If Chuck Berry is in the running, I’m throwing Bo Diddley’s hat into the ring, too. He’s almost as influential.
If it’s just bands, NRBQ is a real contender. 50+ year career, fantastic musicians and songwriters, at least a few songs you’ve probably heard even if you didn’t know who played them. With a touch of jazz influence, which is as American as apple pie. And I’ve yet to meet anybody who doesn’t like them after listening, even if they aren’t nearly as popular as they should be. And they put on killer live shows.

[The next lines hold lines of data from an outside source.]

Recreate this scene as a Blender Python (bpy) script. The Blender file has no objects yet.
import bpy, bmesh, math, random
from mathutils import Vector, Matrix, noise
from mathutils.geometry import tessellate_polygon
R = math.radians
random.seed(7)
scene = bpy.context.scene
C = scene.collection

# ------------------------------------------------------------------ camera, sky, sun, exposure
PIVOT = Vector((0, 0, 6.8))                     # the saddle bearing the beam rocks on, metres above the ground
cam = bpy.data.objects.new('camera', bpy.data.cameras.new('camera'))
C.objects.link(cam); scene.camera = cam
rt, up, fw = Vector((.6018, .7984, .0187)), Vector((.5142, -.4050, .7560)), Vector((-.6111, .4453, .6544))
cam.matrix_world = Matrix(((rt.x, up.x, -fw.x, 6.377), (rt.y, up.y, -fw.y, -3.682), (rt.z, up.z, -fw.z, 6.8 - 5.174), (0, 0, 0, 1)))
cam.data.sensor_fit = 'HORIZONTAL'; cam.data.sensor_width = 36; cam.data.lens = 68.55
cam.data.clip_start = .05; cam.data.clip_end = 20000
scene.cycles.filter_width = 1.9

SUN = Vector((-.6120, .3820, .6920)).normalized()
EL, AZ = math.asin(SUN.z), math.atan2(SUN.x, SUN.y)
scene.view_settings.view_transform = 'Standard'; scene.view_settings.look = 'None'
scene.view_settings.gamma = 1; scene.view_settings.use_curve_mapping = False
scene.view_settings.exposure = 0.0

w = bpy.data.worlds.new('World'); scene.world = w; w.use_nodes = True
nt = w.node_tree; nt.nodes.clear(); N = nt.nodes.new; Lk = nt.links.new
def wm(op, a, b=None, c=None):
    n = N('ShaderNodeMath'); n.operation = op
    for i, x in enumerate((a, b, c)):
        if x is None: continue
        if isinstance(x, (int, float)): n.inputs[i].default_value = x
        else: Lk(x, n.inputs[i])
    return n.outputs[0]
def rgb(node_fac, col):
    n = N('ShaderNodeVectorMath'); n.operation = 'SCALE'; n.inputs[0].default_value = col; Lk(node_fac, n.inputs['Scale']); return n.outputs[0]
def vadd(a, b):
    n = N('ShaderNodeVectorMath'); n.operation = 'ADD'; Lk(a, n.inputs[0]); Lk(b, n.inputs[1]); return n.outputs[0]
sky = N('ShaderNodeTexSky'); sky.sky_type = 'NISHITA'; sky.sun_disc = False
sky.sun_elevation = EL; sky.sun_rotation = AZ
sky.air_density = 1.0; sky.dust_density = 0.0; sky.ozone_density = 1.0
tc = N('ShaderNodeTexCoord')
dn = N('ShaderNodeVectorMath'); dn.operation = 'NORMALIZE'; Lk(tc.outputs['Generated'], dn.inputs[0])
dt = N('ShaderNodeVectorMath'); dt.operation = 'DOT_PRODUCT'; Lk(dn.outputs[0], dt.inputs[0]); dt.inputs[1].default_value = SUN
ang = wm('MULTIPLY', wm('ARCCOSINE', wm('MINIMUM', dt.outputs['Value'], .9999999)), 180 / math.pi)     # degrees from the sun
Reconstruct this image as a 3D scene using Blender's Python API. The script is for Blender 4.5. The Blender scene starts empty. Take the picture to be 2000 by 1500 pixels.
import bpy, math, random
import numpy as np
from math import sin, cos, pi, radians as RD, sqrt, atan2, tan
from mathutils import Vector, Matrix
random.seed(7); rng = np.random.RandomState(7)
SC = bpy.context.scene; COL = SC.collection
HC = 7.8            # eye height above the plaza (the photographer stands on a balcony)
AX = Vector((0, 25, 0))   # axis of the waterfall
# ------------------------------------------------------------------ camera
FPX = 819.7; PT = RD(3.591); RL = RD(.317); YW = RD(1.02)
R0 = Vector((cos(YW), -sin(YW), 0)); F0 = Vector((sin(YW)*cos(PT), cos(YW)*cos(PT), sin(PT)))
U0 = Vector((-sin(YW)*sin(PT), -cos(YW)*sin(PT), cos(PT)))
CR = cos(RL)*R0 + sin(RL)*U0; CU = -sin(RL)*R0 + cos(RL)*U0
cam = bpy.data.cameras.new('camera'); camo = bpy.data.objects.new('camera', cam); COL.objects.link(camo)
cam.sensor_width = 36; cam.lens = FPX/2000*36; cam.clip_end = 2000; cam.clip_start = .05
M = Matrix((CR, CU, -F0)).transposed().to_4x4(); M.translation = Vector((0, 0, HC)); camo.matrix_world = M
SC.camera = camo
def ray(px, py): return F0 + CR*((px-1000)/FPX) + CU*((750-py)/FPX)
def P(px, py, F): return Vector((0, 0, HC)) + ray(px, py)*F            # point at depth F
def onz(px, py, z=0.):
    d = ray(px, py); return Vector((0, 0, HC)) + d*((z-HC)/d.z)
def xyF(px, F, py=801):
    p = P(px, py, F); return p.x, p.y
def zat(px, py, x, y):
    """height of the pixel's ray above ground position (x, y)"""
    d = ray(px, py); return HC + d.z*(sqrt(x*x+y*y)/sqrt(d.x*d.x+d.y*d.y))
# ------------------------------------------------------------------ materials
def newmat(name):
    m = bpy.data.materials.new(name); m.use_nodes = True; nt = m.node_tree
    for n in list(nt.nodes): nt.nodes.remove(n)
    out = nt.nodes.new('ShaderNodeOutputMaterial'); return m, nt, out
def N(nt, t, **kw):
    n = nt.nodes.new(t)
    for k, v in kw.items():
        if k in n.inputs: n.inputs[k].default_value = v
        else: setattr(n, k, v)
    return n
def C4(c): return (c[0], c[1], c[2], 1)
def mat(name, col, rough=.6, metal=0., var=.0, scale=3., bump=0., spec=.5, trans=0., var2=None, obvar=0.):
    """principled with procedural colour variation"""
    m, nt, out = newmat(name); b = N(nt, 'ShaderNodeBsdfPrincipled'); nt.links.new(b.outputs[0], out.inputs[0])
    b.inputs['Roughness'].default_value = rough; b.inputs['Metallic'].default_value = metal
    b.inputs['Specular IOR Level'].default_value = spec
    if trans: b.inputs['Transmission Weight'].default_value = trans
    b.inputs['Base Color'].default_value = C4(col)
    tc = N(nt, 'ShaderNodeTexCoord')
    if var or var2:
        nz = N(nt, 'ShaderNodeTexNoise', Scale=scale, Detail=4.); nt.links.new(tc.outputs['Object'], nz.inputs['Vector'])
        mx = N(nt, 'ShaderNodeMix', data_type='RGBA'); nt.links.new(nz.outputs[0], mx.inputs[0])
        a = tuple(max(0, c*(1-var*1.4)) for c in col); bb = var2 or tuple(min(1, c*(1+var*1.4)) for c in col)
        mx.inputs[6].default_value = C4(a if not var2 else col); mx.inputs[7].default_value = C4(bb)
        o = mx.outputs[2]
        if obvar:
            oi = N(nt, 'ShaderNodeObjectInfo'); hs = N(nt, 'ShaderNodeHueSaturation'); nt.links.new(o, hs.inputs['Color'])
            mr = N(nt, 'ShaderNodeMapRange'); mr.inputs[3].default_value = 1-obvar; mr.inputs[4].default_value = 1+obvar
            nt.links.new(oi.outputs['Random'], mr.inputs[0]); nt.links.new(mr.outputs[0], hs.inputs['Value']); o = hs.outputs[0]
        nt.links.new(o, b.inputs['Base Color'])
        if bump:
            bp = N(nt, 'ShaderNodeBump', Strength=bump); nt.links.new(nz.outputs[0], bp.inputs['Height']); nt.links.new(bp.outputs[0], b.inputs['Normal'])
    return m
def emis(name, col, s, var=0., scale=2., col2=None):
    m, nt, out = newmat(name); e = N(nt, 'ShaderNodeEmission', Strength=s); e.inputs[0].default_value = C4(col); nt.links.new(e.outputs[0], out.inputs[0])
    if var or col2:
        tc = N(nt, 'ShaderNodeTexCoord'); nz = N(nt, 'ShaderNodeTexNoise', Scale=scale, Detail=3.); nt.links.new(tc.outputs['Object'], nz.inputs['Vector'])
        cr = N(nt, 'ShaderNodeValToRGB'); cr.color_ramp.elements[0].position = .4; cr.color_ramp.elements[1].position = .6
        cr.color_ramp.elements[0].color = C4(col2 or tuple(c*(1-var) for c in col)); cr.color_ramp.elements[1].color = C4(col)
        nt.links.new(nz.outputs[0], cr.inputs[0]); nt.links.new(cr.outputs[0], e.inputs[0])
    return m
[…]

Also the only band I know of who was managed by a pro wrestling promoter, the loud and bombastic Captain Lou Albano.
My vote is for true American work ethic band. The kind of bands that get up in the morning to weld steel girders, eat lunch while jackhammering asphalt, and drive home with axle grease under their nails. 40 years after you hung your poster you’re too tired and busy with your life to see their show? Too bad, they’re still on the tour bus pumping pure rock and angst into every flyover town you never cared to notice on a map.
Cheap Trick and Blue Oyster Cult demand to stand and be counted.
Oh, and has anyone mentioned Jimi Hendrix yet? Hugely influential, and still listened to by a lot of people today. Hell, he just put a new album out despite having been dead for half a century. And he had a band, The Jimi Hendrix Experience, so he should count for this thread.
See, by that criterion, I definitely would have the Ramones in the top five. I don’t think they would make my personal top 5, but in terms of rock bands and their influence on rock music culture both nationally and internationally, I don’t see any way the Ramones aren’t top five, if not top three.
The first band I thought of was Aerosmith. Longetivity, musicianship, hit records, stuff that has lasted the test of time. “Toys in the Attic” was 43 years ago and it sounds fresh and awesome today. They check all the boxes.
We’re talking GREATEST. Gold, heck. What about platinum?
KISS has 26 gold albums, Aerosmith 25. That’s cool but…
Aerosmith has 18 platinum albums, KISS has 10.
Aerosmith has a diamond album, KISS doesn’t.
This.
My vote goes to Tom Petty.
I looked at Wikipedia, and can’t find any metric of RIAA Gold certificates that would tally Kiss so high in # of gold albums or records.